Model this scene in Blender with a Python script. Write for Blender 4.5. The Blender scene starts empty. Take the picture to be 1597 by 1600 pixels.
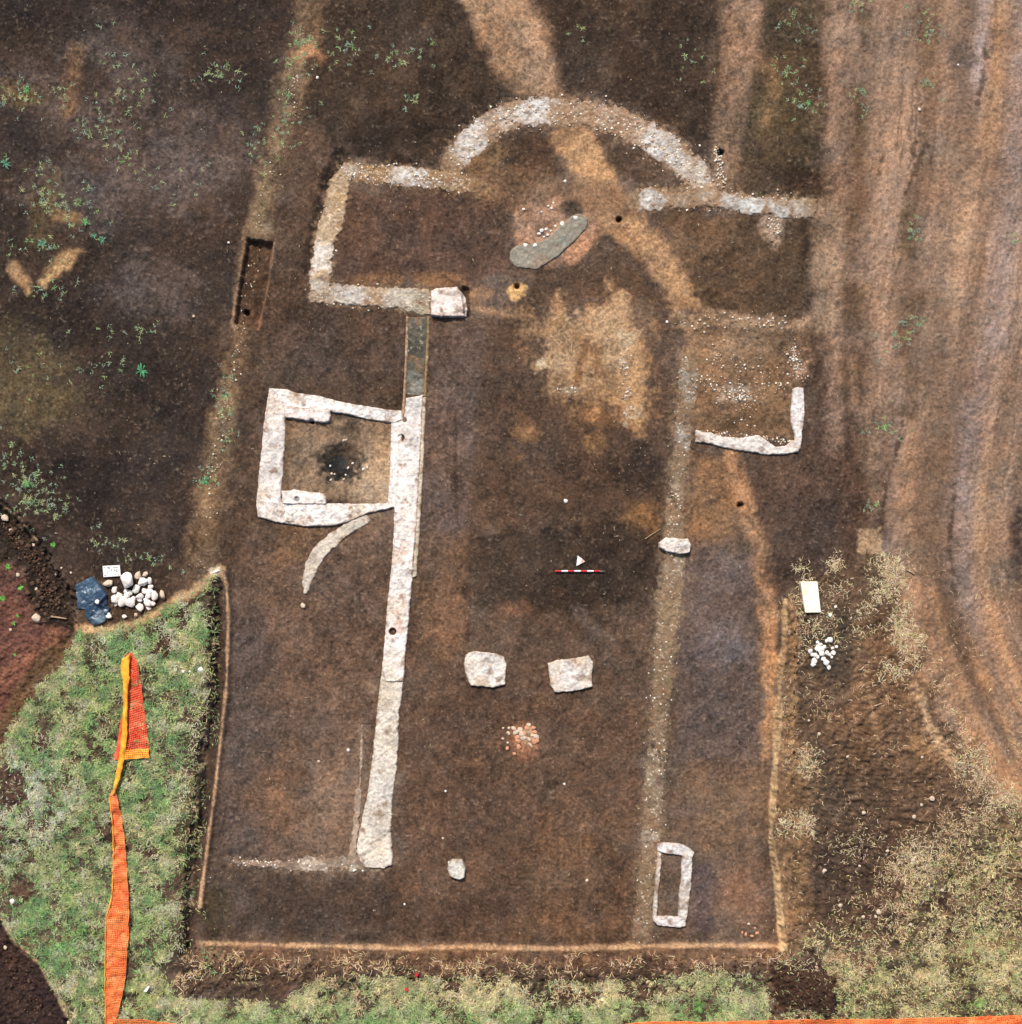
import bpy, bmesh, math, random
import numpy as np
from mathutils import Vector, Matrix

# ------------------------------------------------------------------ camera, light
HC = 46.0            # height of the drone above the stripped surface
S_ = 40.0            # photo pixels per metre on that surface
CX, CY = 798.5, 800.0
sc = bpy.context.scene
cam = bpy.data.cameras.new('camera'); camo = bpy.data.objects.new('camera', cam)
sc.collection.objects.link(camo); sc.camera = camo
camo.location = (0, 0, HC); camo.rotation_euler = (0, 0, 0)
cam.sensor_fit = 'HORIZONTAL'; cam.angle_x = 2*math.atan((1597/S_/2)/HC)
cam.clip_start = 0.5; cam.clip_end = 2000

SUN_EL, SUN_AZ = math.radians(46), math.radians(-16)      # azimuth from +Y (picture top), clockwise
w = bpy.data.worlds.new('World'); sc.world = w; w.use_nodes = True
nt = w.node_tree; bgn = nt.nodes['Background']
sky = nt.nodes.new('ShaderNodeTexSky'); sky.sky_type = 'NISHITA'; sky.sun_disc = False
sky.sun_elevation = SUN_EL; sky.sun_rotation = SUN_AZ; sky.dust_density = 3.0
nt.links.new(sky.outputs[0], bgn.inputs[0]); bgn.inputs[1].default_value = 0.085
sl = bpy.data.lights.new('sun', 'SUN'); slo = bpy.data.objects.new('sun', sl); sc.collection.objects.link(slo)
sl.energy = 3.3; sl.angle = math.radians(6); sl.color = (1.0, 0.93, 0.84)
sd = Vector((math.sin(SUN_AZ)*math.cos(SUN_EL), math.cos(SUN_AZ)*math.cos(SUN_EL), math.sin(SUN_EL)))
slo.rotation_euler = sd.to_track_quat('Z', 'Y').to_euler()
sc.view_settings.view_transform = 'Standard'; sc.view_settings.look = 'None'
sc.view_settings.exposure = 0.36; sc.view_settings.gamma = 1
sc.view_settings.use_curve_mapping = False

# ------------------------------------------------------------------ helpers
rng = np.random.default_rng(7); R = random.Random(11)
def S(r, g=None, b=None):
    if g is None: r, g, b = r
    c = np.array([r, g, b], dtype=np.float64)/255
    return np.where(c <= .04045, c/12.92, ((c+.055)/1.055)**2.4)
T = [rng.random((256, 256)).astype(np.float32) for _ in range(8)]
def vnoise(x, y, k):
    t = T[k % 8]
    xi = np.floor(x).astype(np.int64); yi = np.floor(y).astype(np.int64)
    fx = (x-xi).astype(np.float32); fy = (y-yi).astype(np.float32)
    fx = fx*fx*(3-2*fx); fy = fy*fy*(3-2*fy)
    x0 = xi & 255; x1 = (xi+1) & 255; y0 = yi & 255; y1 = (yi+1) & 255
    a = t[y0, x0]; b = t[y0, x1]; c = t[y1, x0]; d = t[y1, x1]
    return (a+(b-a)*fx)*(1-fy)+(c+(d-c)*fx)*fy
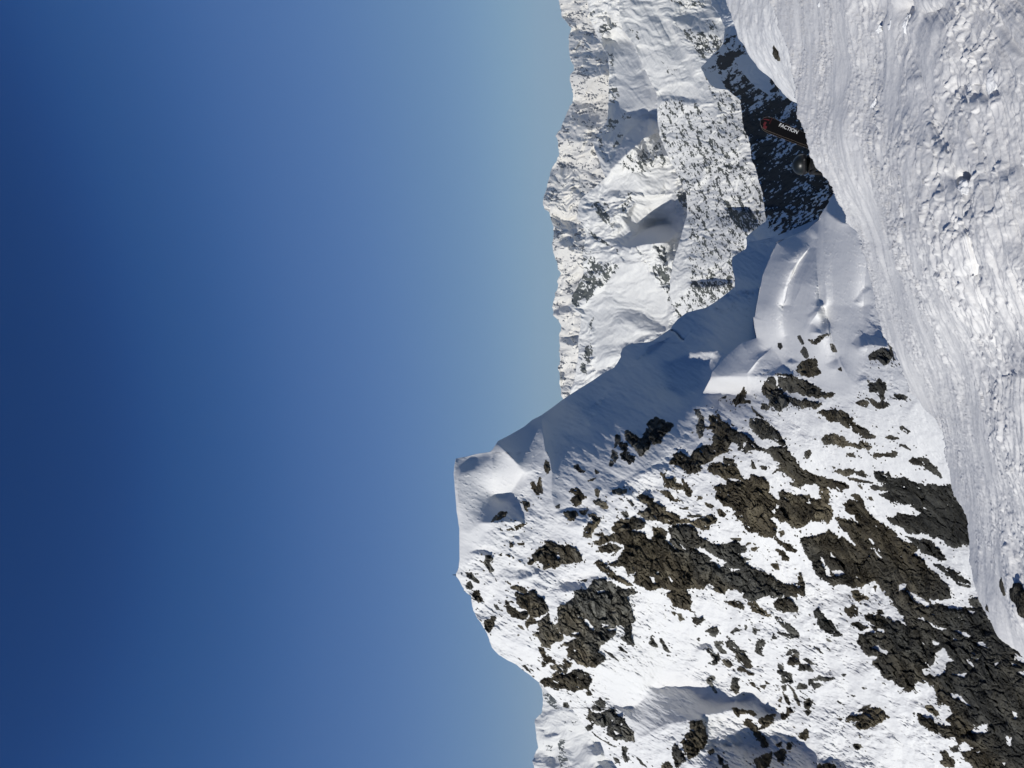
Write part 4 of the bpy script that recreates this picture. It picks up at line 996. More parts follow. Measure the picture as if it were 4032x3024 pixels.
MID_TOP = [(-60, 2300), (0, 2312), (80, 2325), (150, 2355), (230, 2395), (290, 2400), (390, 2395), (470, 2392), (560, 2330), (620, 2355), (700, 2385), (740, 2340),
           (780, 2285), (850, 2270), (920, 2310), (1000, 2295), (1060, 2300), (1100, 2290), (1160, 2255), (1210, 2245), (1240, 2290), (1330, 2278), (1420, 2274), (1500, 2260), (1560, 2240), (1700, 2230)]
far_sheet('snowfield_range', MID_TOP, [(-60, 2960), (700, 3000), (1100, 2980), (1700, 2800)], -60, 1690,
          [(2300, 0, 7600), (2390, 400, 6800), (2350, 700, 6200), (2280, 850, 6600), (2260, 1200, 7200), (2250, 1550, 7800), (2450, 100, 6400),
           (2550, 400, 5000), (2580, 600, 4700), (2450, 800, 5000), (2500, 1000, 4700), (2690, 900, 3900), (2500, 1250, 4700), (2600, 1200, 4100), (2950, 0, 4000),
           (2950, 600, 3600), (2900, 1100, 3000), (2380, 1400, 5600), (2600, 1600, 4800), (2320, 1600, 6600), (2720, 1600, 4000)],
          [(V('Y 1270 1010 1300 1060 1300 1150 1180 1200 1060 1310 960 1400 870 1510 930 1340 1000 1220 1060 1130 1150 1060'), 8.0, -.5, 4),
           (V('Z 1000 470 1060 440 1200 330 1280 280 1360 265 1430 300 1450 350 1430 420 1380 450 1200 460 1080 490'), 7.0, -.5, 4),
           (V('Y 800 330 1100 350 1200 600 1290 800 1290 1000 1050 1120 780 1300 780 1100 900 850 900 600'), 2.2, 0, 18),
           (V('Y 700 900 900 860 1000 900 900 1080 780 1160 800 1000'), 1.0, 0, 8),
           (V('Y 780 1200 1000 1160 1010 1180 900 1350 860 1500 820 1380'), .9, 0, 8),
           (V('Z 640 190 760 110 840 10 880 100 900 200 860 260 780 170'), 1.5, 0, 6),
           (V('Z 940 1030 1050 1010 1200 1080 1280 1150 1400 1220 1200 1230 1050 1150 960 1160 930 1090'), 1.3, 0, 10),
           (V('Z 850 1350 950 1330 1000 1400 950 1480 860 1440'), .8, 0, 10),
           (V('Z 870 430 960 380 1000 480 1100 540 1400 480 1430 600 1260 640 1040 560 920 500'), .7, 0, 12),
           (V('Z 900 650 1150 620 1400 900 1380 1000 1100 960 900 900 700 960'), -.4, 0, 14),
           (V('Z 600 0 800 20 900 300 860 480 600 260'), -.3, 0, 10)],
          mat_far2, 3.0, 1.15, base=.0, rag=5, seed=70, rib=1.2, flat=.38, rgain=1.25, groove=(.85, .0016),
          dens=[(V('Z 550 800 650 720 760 800 760 860 700 950 580 1010 520 880'), 1.15), (V('Z 740 1270 720 1450 690 1580 640 1590 635 1480 690 1350'), .95),
                (V('Z 730 1100 760 1110 750 1230 715 1200'), .9), (V('Z 650 500 700 500 760 600 980 650 900 720 860 820 780 860 650 700'), .72),
                (V('Z 660 300 900 480 1060 540 1040 560 850 480 700 380'), .5), (V('Z 1240 620 1390 640 1420 850 1380 890 1290 760'), .85),
                (V('Z 1290 500 1370 490 1370 600 1320 610'), .8), (V('Z 720 130 870 80 880 250 940 260 920 340 800 240'), .7),
                (V('Z 1470 20 1570 -20 1560 150 1510 140'), .95), (V('Z 1040 20 1080 0 1030 180 980 210'), .7), (V('Z 1420 930 1540 1080 1500 1100 1400 970'), .9),
                (V('Y 700 170 730 240 960 190 960 240 830 330 760 250 690 230'), .75), (V('Y 860 760 960 770 960 830 920 900 850 860'), .85),
                (V('Y 770 1160 870 1060 1060 980 1060 1000 800 1180'), .7), (V('Y 770 1200 820 1200 830 1330 900 1360 880 1400 820 1380'), .75),
                (V('Y 900 1250 1000 1160 1020 1180 920 1290'), .6), (V('Y 1070 1340 1230 1280 1330 1250 1380 1420 1250 1480 1080 1500 1000 1440'), .55),
                (V('Y 730 100 790 110 770 140 700 150'), .7), (V('Y 870 470 910 460 920 580 880 560'), .6), (V('Z 380 1240 560 1270 600 1450 480 1480'), .4)],
          smooth=[V('Y 940 230 1100 350 1290 800 1290 1000 1060 1120 860 1250 900 850 900 600 840 350'),
                  V('Z 900 650 1150 620 1450 1000 1380 1230 990 1380 980 1450 740 1650 730 1230 600 1030 780 880'),
                  V('Z 1000 300 1100 50 1400 30 1480 200 1450 400 1400 480 1040 500 880 420'),
                  V('Y 830 1600 900 1480 1400 1420 1480 1700 850 1700')])

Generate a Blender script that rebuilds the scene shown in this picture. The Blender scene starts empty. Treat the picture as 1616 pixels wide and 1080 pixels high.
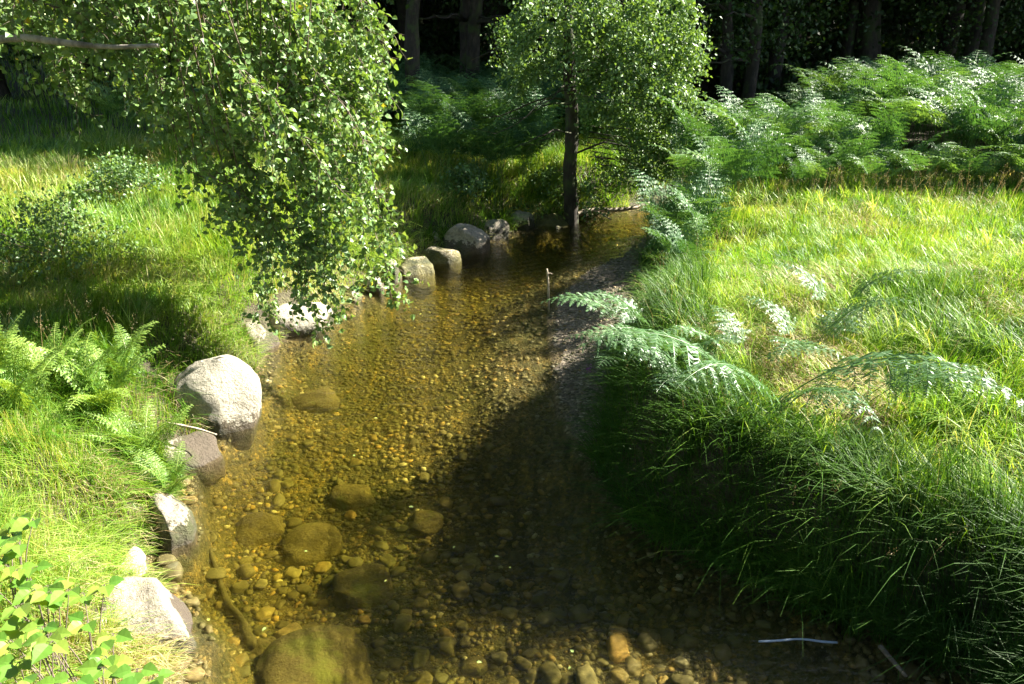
import bpy, bmesh, math, random
import numpy as np
from mathutils import Vector, Matrix
random.seed(7); rng = np.random.default_rng(7)
S = bpy.context.scene; C = S.collection
R = math.radians
# ------------------------------------------------------------------ camera, sky, sun, exposure
CAM_H, PITCH, LENS = 3.2, 23.2, 28.0
FPX = LENS / 36 * 1616
cd = bpy.data.cameras.new('camera'); cam = bpy.data.objects.new('camera', cd); C.objects.link(cam)
cd.lens = LENS; cd.sensor_width = 36; cd.clip_end = 400; cd.clip_start = .05
cam.location = (0, 0, CAM_H); cam.rotation_euler = (R(90 - PITCH), 0, 0); S.camera = cam
SUN_EL, SUN_AZ = 37.5, 71.0          # azimuth measured from +Y (forward) towards +X (right)
w = bpy.data.worlds.new('World'); S.world = w; w.use_nodes = True
nt = w.node_tree; bg = nt.nodes['Background']
sky = nt.nodes.new('ShaderNodeTexSky'); sky.sky_type = 'NISHITA'; sky.sun_disc = False
sky.sun_elevation = R(SUN_EL); sky.sun_rotation = R(SUN_AZ)
nt.links.new(sky.outputs[0], bg.inputs[0]); bg.inputs[1].default_value = 0.05
ld = bpy.data.lights.new('sun', 'SUN'); ld.energy = 5.0; ld.angle = R(.5); ld.color = (1, .94, .82)
sun = bpy.data.objects.new('sun', ld); C.objects.link(sun)
sd = Vector((math.sin(R(SUN_AZ)) * math.cos(R(SUN_EL)), math.cos(R(SUN_AZ)) * math.cos(R(SUN_EL)), math.sin(R(SUN_EL))))
sun.rotation_euler = sd.to_track_quat('Z', 'Y').to_euler()
S.view_settings.view_transform = 'Standard'; S.view_settings.look = 'None'
S.view_settings.exposure = 2.55; S.view_settings.gamma = 1
S.cycles.max_bounces = 8; S.cycles.transparent_max_bounces = 12
S.cycles.diffuse_bounces = 3; S.cycles.transmission_bounces = 4; S.cycles.caustics_reflective = False

# ------------------------------------------------------------------ helpers
def at(px, py, z=0.0):
    """point of the place seen at photo pixel (px,py), at height z"""
    a = (px - 808) / FPX; b = (540 - py) / FPX
    s, c = math.sin(R(PITCH)), math.cos(R(PITCH))
    d = (a, c + b * s, -s + b * c); t = (z - CAM_H) / d[2]
    return (a * t, d[1] * t, z)
def atd(px, py, y):
    """same, at forward distance y"""
    a = (px - 808) / FPX; b = (540 - py) / FPX
    s, c = math.sin(R(PITCH)), math.cos(R(PITCH))
    d = (a, c + b * s, -s + b * c); t = y / d[1]
    return (a * t, y, CAM_H + d[2] * t)
def tag(o, label=None, cat=None, group=None, kind=None):
    if label: o['label'] = label
    if cat: o['category'] = cat
    if group: o['group'] = group
    if kind: o['kind'] = kind
    return o
def empty(name, loc=(0, 0, 0), rz=0.0, sc=1.0):
    o = bpy.data.objects.new(name, None); C.objects.link(o); o.location = loc
    o.rotation_euler = (0, 0, rz); o.scale = (sc,) * 3; o.empty_display_size = .1
    return o
def link(name, me, parent=None, loc=(0, 0, 0), rot=(0, 0, 0), sc=1.0):
    o = bpy.data.objects.new(name, me); C.objects.link(o)
    o.location = loc; o.rotation_euler = rot; o.scale = sc if hasattr(sc, '__len__') else (sc,) * 3
    if parent: o.parent = parent
    return o
class G:
    """collects numpy geometry -> one mesh"""
    def __init__(s): s.v = []; s.q = []; s.t = []; s.c = []; s.n = 0
    def add(s, v, q=None, t=None, tint=.5):
        v = np.asarray(v, float).reshape(-1, 3)
        if q is not None and len(q): s.q.append(np.asarray(q).reshape(-1, 4) + s.n)
        if t is not None and len(t): s.t.append(np.asarray(t).reshape(-1, 3) + s.n)
        s.v.append(v); s.c.append(np.broadcast_to(np.asarray(tint, float), (len(v),)) if np.ndim(tint) <= 1 else tint); s.n += len(v)
        return s
    def mesh(s, name, mat, smooth=False):
        V = np.concatenate(s.v); Q = np.concatenate(s.q) if s.q else np.zeros((0, 4), int)
        T = np.concatenate(s.t) if s.t else np.zeros((0, 3), int)
        me = bpy.data.meshes.new(name)
        me.vertices.add(len(V)); me.vertices.foreach_set('co', V.astype(np.float32).ravel())
        li = np.concatenate([Q.ravel(), T.ravel()]).astype(np.int32)
        me.loops.add(len(li)); me.loops.foreach_set('vertex_index', li)
        ls = np.concatenate([np.arange(len(Q)) * 4, len(Q) * 4 + np.arange(len(T)) * 3]).astype(np.int32)
        me.polygons.add(len(ls)); me.polygons.foreach_set('loop_start', ls)
        me.polygons.foreach_set('use_smooth', np.full(len(ls), smooth))
        me.update(calc_edges=True)
        a = me.attributes.new('tint', 'FLOAT', 'POINT'); a.data.foreach_set('value', np.concatenate(s.c).astype(np.float32))
        me.materials.append(mat)
        return me
def unit(v): return v / (np.linalg.norm(v, axis=-1, keepdims=True) + 1e-9)
def sstep(x): x = np.clip(x, 0, 1); return x * x * (3 - 2 * x)
_T = rng.random((64, 64, 64))
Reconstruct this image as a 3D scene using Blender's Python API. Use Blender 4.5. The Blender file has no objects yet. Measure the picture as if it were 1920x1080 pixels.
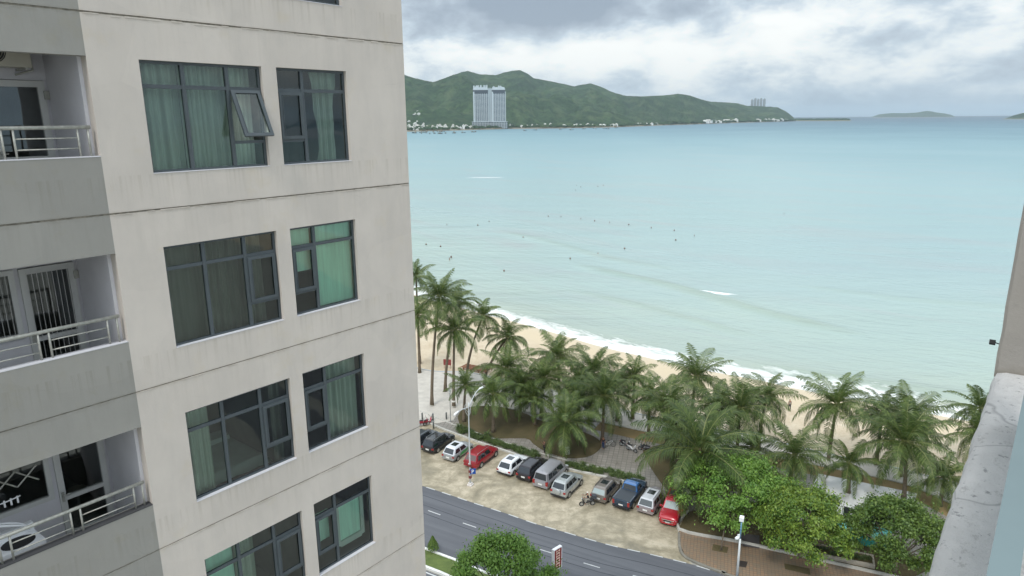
import bpy, math, random
import numpy as np
from mathutils import Vector, Matrix, noise
R = math.radians
S = bpy.context.scene
COL = S.collection
# ---------------------------------------------------------------- camera
PIT, ROL, FPX, H = 0.243226, 0.007661, 1285.8, 40.0
cam = bpy.data.cameras.new('camera')
co = bpy.data.objects.new('camera', cam); COL.objects.link(co)
cam.sensor_width = 36; cam.lens = 36 * FPX / 1920
cam.clip_start = 0.05; cam.clip_end = 90000
co.matrix_world = Matrix.Translation((0, 0, H)) @ Matrix.Rotation(math.pi / 2 - PIT, 4, 'X') @ Matrix.Rotation(-ROL, 4, 'Z')
S.camera = co
# ---------------------------------------------------------------- node helpers
def N(t, typ, ins=None, **props):
    n = t.nodes.new(typ)
    for k, v in props.items(): setattr(n, k, v)
    for k, v in (ins or {}).items():
        s = n.inputs[k]
        if isinstance(v, bpy.types.NodeSocket): t.links.new(v, s)
        elif isinstance(v, bpy.types.Node): t.links.new(v.outputs[0], s)
        else: s.default_value = v
    return n
def c4(c): return (c[0], c[1], c[2], 1)
def srgb(r, g, b):
    return tuple(((x / 255 + .055) / 1.055) ** 2.4 if x > 10 else x / 255 / 12.92 for x in (r, g, b))
def ramp(t, fac, stops, interp='LINEAR'):
    n = t.nodes.new('ShaderNodeValToRGB'); e = n.color_ramp.elements
    n.color_ramp.interpolation = interp
    while len(e) < len(stops): e.new(0.5)
    for i, (p, c) in enumerate(stops):
        e[i].position = p; e[i].color = c4(c) if not isinstance(c, (int, float)) else (c, c, c, 1)
    t.links.new(fac if isinstance(fac, bpy.types.NodeSocket) else fac.outputs[0], n.inputs[0])
    return n
def mixc(t, fac, a, b, mode='MIX'):
    n = t.nodes.new('ShaderNodeMix'); n.data_type = 'RGBA'; n.blend_type = mode
    for i, v in ((0, fac), (6, a), (7, b)):
        if isinstance(v, bpy.types.NodeSocket): t.links.new(v, n.inputs[i])
        elif isinstance(v, bpy.types.Node): t.links.new(v.outputs[0], n.inputs[i])
        elif i == 0: n.inputs[0].default_value = v
        else: n.inputs[i].default_value = c4(v)
    return n.outputs[2]
def mth(t, op, a, b=0.0, c=None, clamp=False):
    ins = {0: a, 1: b}
    if c is not None: ins[2] = c
    n = N(t, 'ShaderNodeMath', ins, operation=op, use_clamp=clamp); return n.outputs[0]
def noi(t, vec, scale, detail=4, rough=.55, dist=0.0):
    return N(t, 'ShaderNodeTexNoise', {'Vector': vec, 'Scale': scale, 'Detail': detail, 'Roughness': rough, 'Distortion': dist}).outputs[0]
def mapv(t, vec, sc=(1, 1, 1), loc=(0, 0, 0), rot=(0, 0, 0)):
    return N(t, 'ShaderNodeMapping', {'Vector': vec, 'Scale': sc, 'Location': loc, 'Rotation': rot}).outputs[0]
# ---------------------------------------------------------------- world
w = bpy.data.worlds.new('World'); S.world = w; w.use_nodes = True
t = w.node_tree; t.nodes.clear()
SUN_EL, SUN_AZ = 52, 205            # azimuth clockwise from +Y; sun high behind the camera
gen = N(t, 'ShaderNodeTexCoord').outputs['Generated']
sep = N(t, 'ShaderNodeSeparateXYZ', {0: gen})
sky = N(t, 'ShaderNodeTexSky', sky_type='NISHITA', sun_disc=False, sun_elevation=R(SUN_EL), sun_rotation=R(SUN_AZ), air_density=1.2, dust_density=2.0)
nish = mixc(t, 1.0, sky.outputs[0], (.085, .085, .085), 'MULTIPLY')
yv = mth(t, 'MAXIMUM', mth(t, 'ABSOLUTE', sep.outputs[1]), .08)
zc = mth(t, 'MAXIMUM', sep.outputs[2], 0.0)
# cloud layer seen in perspective: project direction on a high plane, softened towards the horizon
den = mth(t, 'ADD', zc, .16)
cu = mth(t, 'DIVIDE', sep.outputs[0], den); cv = mth(t, 'DIVIDE', sep.outputs[1], den)
cvec = N(t, 'ShaderNodeCombineXYZ', {0: cu, 1: cv, 2: mth(t, 'MULTIPLY', zc, 5.0)}).outputs[0]
n1 = noi(t, mapv(t, gen, (1, 1, 2.1), (3.1, 1.7, .4)), 5.6, 11, .6, .25)
n2 = noi(t, mapv(t, gen, (1, 1, 2.2), (9.3, 4.1, 2)), 10, 9, .58, .15)
def blob(px, pz, sx, sz):          # soft patch around a direction (x/y, z/y), as a real part of this sky
    dx = mth(t, 'MULTIPLY', mth(t, 'SUBTRACT', mth(t, 'DIVIDE', sep.outputs[0], yv), px), 1 / sx)
    dz = mth(t, 'MULTIPLY', mth(t, 'SUBTRACT', mth(t, 'DIVIDE', sep.outputs[2], yv), pz), 1 / sz)
    d2 = mth(t, 'ADD', mth(t, 'MULTIPLY', dx, dx), mth(t, 'MULTIPLY', dz, dz))
    return mth(t, 'MULTIPLY', mth(t, 'EXPONENT', mth(t, 'MULTIPLY', d2, -1.0)), mth(t, 'GREATER_THAN', sep.outputs[1], 0.0))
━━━
What to do =
Set down the records above word for word, from the first line through the line containing "cam.clip_start = 0.5; cam.clip_end = 2000", both included; leave out the pictures.

Correct result =
Model this scene in Blender with a Python script. Write for Blender 4.5. The Blender scene starts empty. Take the picture to be 1597 by 1600 pixels.
import bpy, bmesh, math, random
import numpy as np
from mathutils import Vector, Matrix

# ------------------------------------------------------------------ camera, light
HC = 46.0            # height of the drone above the stripped surface
S_ = 40.0            # photo pixels per metre on that surface
CX, CY = 798.5, 800.0
sc = bpy.context.scene
cam = bpy.data.cameras.new('camera'); camo = bpy.data.objects.new('camera', cam)
sc.collection.objects.link(camo); sc.camera = camo
camo.location = (0, 0, HC); camo.rotation_euler = (0, 0, 0)
cam.sensor_fit = 'HORIZONTAL'; cam.angle_x = 2*math.atan((1597/S_/2)/HC)
cam.clip_start = 0.5; cam.clip_end = 2000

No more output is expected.